Just back from a week of lectures around Bavaria--h/t to the Friedrich Ebert Stiftung for inviting me--and, at least among the people I talked to, die Obamania remains stratospherically high. Too high, actually. I won’t pretend to speak for all Germans, or even most Bavarians, though in all I addressed about 1,500 people, from high school students to academics, politicians, and Bundeswehr officers. The most common question, predictably, was “Aren’t you worried that Obama, as a black man, will be assassinated?” But just behind were a collection of questions expressing an almost messianic faith in Obama’s ability to not only reverse Bush-era diplomatic drift, but revolutionize American values and lifestyles. Real, honest-to-God examples: “What will Obama do to change America’s culture of overconsumption?” “How does Obama plan to end America’s history of racism?” and my personal favorite, “What is Obama’s plan to address Americans who are overweight, lazy, and uneducated?” Because, you know, he doesn’t have much else to do.

Predictably, some also expressed an extreme pessimism about Obama’s ability to do anything dramatic in America. More than a few times, when I told people there was little he could do to end the death penalty--it’s a question for states and the courts, after all--the crowds visible curdled, as if it only proved their worst assumptions about American barbarism.

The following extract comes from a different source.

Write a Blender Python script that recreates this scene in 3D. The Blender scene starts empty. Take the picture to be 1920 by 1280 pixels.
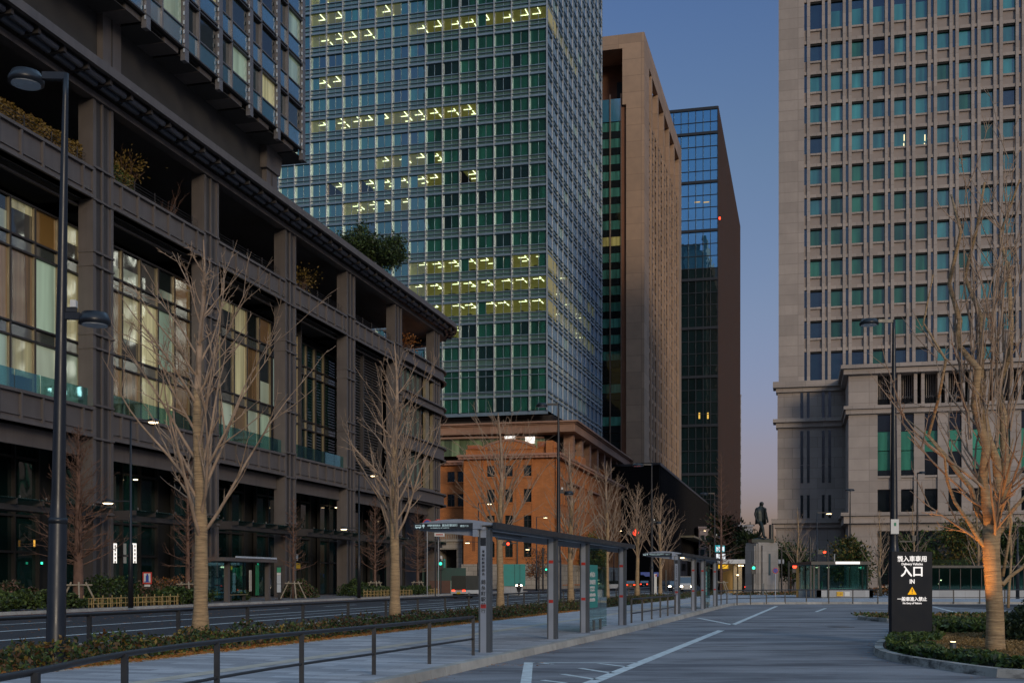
import bpy, math, random
import numpy as np
from mathutils import Vector, Matrix
from mathutils.geometry import tessellate_polygon
rnd = random.Random(7)
SC = bpy.context.scene
COL = SC.collection

# ---------------------------------------------------------------- camera, sky, sun, exposure
EYE, FOC, HZ, CX = 1.6, 2200.0, 1086.0, 960.0
cam = bpy.data.objects.new('camera', bpy.data.cameras.new('camera'))
COL.objects.link(cam); SC.camera = cam
cam.location = (0, 0, EYE); cam.rotation_euler = (math.radians(90), 0, 0)
cam.data.sensor_width = 36; cam.data.lens = 36*FOC/1920
cam.data.shift_y = (HZ-640)/1920
cam.data.clip_start = .1; cam.data.clip_end = 6000
SUN_EL, SUN_AZ = math.radians(3.0), math.radians(161)     # azimuth clockwise from +Y: behind the camera, to the right
W = bpy.data.worlds.new('World'); SC.world = W; W.use_nodes = True
nt = W.node_tree; bg = nt.nodes['Background']
sky = nt.nodes.new('ShaderNodeTexSky'); sky.sky_type = 'NISHITA'; sky.sun_disc = False
sky.sun_elevation = SUN_EL; sky.sun_rotation = SUN_AZ
sky.air_density = 1.0; sky.dust_density = 1.5; sky.ozone_density = 2.5
tc = nt.nodes.new('ShaderNodeTexCoord'); sx = nt.nodes.new('ShaderNodeSeparateXYZ')
nt.links.new(tc.outputs['Generated'], sx.inputs[0])
rp = nt.nodes.new('ShaderNodeValToRGB'); nt.links.new(sx.outputs['Z'], rp.inputs[0])
cr = rp.color_ramp; cr.elements[0].position = .0; cr.elements[0].color = (.43, .40, .98, 1)
cr.elements[1].position = .62; cr.elements[1].color = (3.4, 2.5, 2.0, 1)
for pz, c in ((.045, (.51, .40, .74)), (.107, (.60, .395, .545)), (.215, (.61, .435, .50)), (.337, (.55, .44, .48)), (.45, (.45, .40, .50))): e = cr.elements.new(pz); e.color = (*c, 1)
mx = nt.nodes.new('ShaderNodeMix'); mx.data_type = 'RGBA'; mx.blend_type = 'MULTIPLY'; mx.inputs[0].default_value = 1
nt.links.new(sky.outputs[0], mx.inputs[6]); nt.links.new(rp.outputs[0], mx.inputs[7])
bk_ = nt.nodes.new('ShaderNodeMapRange'); nt.links.new(sx.outputs['Y'], bk_.inputs[0]); bk_.inputs[1].default_value = .1; bk_.inputs[2].default_value = -.6; bk_.inputs[3].default_value = 0; bk_.inputs[4].default_value = 1
rb_ = nt.nodes.new('ShaderNodeValToRGB'); nt.links.new(sx.outputs['Z'], rb_.inputs[0]); c2 = rb_.color_ramp
c2.elements[0].position = 0; c2.elements[0].color = (.004, .012, .024, 1); c2.elements[1].position = .6; c2.elements[1].color = (.95, 1.05, 1.08, 1)
for pz, c in ((.06, (.02, .05, .09)), (.14, (.18, .32, .48)), (.3, (.85, 1.02, 1.08))): e = c2.elements.new(pz); e.color = (*c, 1)
mb_ = nt.nodes.new('ShaderNodeMix'); mb_.data_type = 'RGBA'; nt.links.new(bk_.outputs[0], mb_.inputs[0]); mb_.inputs[6].default_value = (1, 1, 1, 1); nt.links.new(rb_.outputs[0], mb_.inputs[7])
m2_ = nt.nodes.new('ShaderNodeMix'); m2_.data_type = 'RGBA'; m2_.blend_type = 'MULTIPLY'; m2_.inputs[0].default_value = 1
nt.links.new(mx.outputs[2], m2_.inputs[6]); nt.links.new(mb_.outputs[2], m2_.inputs[7])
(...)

What concerns me is that both urges--unrealistic optimism and unrealistic pessimism--point to a very high hurdle among Europeans for our new president: If he can’t dramatically upturn what they see as a long history of American venality, then what good is he? Or, as Timothy Garton Ash noted in November, “Obama will discover within a few months how much the worldwide hostility tagged anti-Americanism truly is anti-Americanism and how much was just a violent allergy, shared by many Americans, to a particular president, a specific set of policies, and a certain version of Americanism.” I hope for the latter, but as reality sets in, I'm afraid that a certain amount of the former will once again become apparent.